Instruction: Quote only the lines from the top of the listing below down to and including the line with "col = scene.collection".

Record set:
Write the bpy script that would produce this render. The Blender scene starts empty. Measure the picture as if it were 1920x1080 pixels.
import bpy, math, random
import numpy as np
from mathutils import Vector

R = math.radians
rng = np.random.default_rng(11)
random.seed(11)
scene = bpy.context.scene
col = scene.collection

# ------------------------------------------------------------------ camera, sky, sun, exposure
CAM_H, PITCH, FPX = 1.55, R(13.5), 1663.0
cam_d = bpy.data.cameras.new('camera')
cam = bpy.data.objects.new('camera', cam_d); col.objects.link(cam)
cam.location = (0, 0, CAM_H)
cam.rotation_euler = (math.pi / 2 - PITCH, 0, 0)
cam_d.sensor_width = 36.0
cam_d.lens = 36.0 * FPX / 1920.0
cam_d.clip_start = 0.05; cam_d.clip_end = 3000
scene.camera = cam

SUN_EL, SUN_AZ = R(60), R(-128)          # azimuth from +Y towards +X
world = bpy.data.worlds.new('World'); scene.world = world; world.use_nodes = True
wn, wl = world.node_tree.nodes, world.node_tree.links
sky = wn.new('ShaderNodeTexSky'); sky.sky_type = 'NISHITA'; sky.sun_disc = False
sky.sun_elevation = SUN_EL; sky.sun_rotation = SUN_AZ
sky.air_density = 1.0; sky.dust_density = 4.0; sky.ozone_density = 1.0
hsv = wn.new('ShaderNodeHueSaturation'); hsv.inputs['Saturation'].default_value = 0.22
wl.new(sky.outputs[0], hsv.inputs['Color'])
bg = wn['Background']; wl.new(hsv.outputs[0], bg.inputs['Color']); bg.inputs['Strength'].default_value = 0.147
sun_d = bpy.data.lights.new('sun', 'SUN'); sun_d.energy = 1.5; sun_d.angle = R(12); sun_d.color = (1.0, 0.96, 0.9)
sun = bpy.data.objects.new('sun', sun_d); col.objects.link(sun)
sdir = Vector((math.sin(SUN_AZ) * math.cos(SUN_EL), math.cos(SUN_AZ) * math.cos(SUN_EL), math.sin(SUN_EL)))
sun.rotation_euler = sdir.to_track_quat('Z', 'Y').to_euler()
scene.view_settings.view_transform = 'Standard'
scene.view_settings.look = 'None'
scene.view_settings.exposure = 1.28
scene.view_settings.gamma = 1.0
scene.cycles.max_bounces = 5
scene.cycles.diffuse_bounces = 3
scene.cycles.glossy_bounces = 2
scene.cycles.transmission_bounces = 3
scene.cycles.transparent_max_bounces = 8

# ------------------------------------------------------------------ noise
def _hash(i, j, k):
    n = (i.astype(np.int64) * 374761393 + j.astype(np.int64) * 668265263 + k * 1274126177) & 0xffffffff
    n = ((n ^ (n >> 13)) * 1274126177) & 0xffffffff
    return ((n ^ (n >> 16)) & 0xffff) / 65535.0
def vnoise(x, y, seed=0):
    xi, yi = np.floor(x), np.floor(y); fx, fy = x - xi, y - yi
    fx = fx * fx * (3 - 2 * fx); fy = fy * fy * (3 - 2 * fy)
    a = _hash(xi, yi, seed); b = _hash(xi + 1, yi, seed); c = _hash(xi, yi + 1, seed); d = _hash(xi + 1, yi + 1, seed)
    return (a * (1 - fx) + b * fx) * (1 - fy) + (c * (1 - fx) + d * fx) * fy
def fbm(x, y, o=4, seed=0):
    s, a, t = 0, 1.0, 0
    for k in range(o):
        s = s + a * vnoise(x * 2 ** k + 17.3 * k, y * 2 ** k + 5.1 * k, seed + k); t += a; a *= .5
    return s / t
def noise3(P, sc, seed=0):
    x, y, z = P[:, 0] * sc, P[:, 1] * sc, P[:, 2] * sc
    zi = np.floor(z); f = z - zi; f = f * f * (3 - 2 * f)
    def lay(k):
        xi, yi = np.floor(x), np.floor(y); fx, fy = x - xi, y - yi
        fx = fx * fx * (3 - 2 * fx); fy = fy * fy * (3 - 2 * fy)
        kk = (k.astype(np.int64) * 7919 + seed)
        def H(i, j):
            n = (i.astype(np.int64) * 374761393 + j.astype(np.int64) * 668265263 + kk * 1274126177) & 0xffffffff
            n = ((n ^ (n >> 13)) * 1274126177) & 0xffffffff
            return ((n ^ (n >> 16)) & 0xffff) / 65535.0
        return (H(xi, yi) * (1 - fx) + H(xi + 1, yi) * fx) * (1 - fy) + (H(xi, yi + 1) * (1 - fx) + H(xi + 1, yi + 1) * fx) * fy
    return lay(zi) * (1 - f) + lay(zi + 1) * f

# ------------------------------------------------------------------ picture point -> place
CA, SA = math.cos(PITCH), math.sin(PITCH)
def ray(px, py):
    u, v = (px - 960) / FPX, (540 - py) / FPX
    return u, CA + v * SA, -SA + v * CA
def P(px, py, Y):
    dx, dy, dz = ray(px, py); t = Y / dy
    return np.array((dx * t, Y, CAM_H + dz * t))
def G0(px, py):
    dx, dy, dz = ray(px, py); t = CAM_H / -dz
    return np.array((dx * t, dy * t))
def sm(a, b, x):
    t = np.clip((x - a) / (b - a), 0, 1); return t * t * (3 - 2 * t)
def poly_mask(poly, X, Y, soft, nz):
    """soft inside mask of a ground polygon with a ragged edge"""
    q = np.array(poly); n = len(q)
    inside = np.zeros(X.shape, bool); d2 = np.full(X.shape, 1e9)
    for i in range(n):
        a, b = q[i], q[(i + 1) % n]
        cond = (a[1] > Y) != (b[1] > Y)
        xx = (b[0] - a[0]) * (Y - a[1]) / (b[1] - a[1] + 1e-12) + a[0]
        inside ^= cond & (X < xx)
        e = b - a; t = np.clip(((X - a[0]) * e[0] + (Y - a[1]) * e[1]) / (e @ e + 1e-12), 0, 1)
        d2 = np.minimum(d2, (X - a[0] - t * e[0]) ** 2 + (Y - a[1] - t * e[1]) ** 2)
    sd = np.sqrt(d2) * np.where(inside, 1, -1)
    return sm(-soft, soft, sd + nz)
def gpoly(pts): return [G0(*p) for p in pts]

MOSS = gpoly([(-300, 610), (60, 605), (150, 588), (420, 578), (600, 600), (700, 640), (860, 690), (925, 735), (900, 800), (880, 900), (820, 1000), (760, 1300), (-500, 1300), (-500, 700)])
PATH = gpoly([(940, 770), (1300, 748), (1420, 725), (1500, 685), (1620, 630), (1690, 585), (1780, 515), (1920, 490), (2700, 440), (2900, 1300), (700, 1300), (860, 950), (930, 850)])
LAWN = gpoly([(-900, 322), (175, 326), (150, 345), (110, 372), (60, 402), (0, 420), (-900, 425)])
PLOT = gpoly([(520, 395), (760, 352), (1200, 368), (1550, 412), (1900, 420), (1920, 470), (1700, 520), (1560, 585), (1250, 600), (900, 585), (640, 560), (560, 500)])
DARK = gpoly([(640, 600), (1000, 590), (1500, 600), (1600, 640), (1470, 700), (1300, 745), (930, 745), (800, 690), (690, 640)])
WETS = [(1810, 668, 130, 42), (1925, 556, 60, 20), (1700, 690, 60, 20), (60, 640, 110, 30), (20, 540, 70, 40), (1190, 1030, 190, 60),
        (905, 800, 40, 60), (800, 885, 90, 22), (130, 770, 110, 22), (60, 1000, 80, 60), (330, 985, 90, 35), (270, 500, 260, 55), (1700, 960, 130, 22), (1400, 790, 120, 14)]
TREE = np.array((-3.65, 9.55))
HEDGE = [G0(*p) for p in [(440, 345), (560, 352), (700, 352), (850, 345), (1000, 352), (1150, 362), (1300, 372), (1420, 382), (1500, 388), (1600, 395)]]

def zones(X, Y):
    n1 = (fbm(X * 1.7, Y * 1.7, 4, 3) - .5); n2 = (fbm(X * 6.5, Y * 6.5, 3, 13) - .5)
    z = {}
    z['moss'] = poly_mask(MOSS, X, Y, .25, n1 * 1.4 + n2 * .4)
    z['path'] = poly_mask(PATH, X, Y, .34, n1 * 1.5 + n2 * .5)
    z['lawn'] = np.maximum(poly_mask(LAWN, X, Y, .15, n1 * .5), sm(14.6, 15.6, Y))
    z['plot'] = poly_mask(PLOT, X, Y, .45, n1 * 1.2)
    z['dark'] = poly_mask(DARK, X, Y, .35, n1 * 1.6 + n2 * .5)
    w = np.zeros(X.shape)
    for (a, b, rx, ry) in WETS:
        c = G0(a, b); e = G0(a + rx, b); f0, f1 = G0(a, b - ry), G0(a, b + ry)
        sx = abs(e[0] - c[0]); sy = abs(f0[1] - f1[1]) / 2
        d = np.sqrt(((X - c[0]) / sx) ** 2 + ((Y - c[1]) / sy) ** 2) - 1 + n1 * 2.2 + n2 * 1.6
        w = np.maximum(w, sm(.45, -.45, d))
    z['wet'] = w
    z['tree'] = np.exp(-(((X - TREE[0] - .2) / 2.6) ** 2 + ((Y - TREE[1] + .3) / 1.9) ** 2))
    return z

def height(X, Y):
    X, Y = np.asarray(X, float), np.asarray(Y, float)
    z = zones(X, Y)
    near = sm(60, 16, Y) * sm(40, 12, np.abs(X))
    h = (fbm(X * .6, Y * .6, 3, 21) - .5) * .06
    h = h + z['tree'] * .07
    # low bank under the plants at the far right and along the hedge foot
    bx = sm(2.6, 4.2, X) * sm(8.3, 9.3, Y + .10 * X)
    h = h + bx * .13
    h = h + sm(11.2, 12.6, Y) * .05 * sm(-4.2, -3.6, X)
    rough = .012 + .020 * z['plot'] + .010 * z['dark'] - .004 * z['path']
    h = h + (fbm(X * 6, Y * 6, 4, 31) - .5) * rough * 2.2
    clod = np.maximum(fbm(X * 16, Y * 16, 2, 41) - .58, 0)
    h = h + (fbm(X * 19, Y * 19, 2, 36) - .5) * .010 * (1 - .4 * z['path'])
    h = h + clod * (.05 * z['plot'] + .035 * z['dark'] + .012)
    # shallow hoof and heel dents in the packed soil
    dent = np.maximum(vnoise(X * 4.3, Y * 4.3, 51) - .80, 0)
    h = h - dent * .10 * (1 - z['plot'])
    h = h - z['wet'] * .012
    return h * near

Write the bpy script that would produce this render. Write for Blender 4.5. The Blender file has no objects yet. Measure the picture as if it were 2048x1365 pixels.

Task answer:
Write the bpy script that would produce this render. The Blender scene starts empty. Measure the picture as if it were 1920x1080 pixels.
import bpy, math, random
import numpy as np
from mathutils import Vector

R = math.radians
rng = np.random.default_rng(11)
random.seed(11)
scene = bpy.context.scene
col = scene.collection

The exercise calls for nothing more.